Posted on 10/22/2008 8:18:47 AM PDT by BGHater
Higher loan losses weighed on quarterly results at a clutch of US regional banks on Tuesday amid continued consumer weakness and turbulence in financial markets.
Ohios largest banks all suffered losses. National City said it planned to cut about 4,000 jobs, or 14 per cent of its workforce, over the next three years after the bank posted a net loss of $729m, or 85 cents a share. Fifth Third reported a quarterly loss of $56m, or 61 cents per share, and KeyCorp lost $36m, or 10 cents per share.
Profits fell at US Bancorp, which operates in the western two-thirds of the country, as well as at south-east bank Regions Financial and at M&T Bank, based in the mid- Atlantic region. US Bancorp said profits dropped 47 per cent to $576m. Regions profits fell 80 per cent to $79.5m and profits at M&T Bank fell 54 per cent to $91.1m.
All the banks more than doubled their reserves for loan losses from a year earlier, and net write-offs for bad loans also soared.

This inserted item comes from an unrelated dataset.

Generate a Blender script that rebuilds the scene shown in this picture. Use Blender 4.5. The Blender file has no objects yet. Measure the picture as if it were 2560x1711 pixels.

We have experienced the most severe financial crisis any of us has known in our business lifetime, said Henry Meyer, chief executive of KeyCorp.
The results echoed signs of deteriorating consumer credit and further housing weakness at big rivals such as Bank of America, Citigroup, JPMorgan Chase and Wells Fargo, which have experienced losses on mortgages and credit card loans. Regional banks have suffered from losses on second mortgages and residential construction and development loans.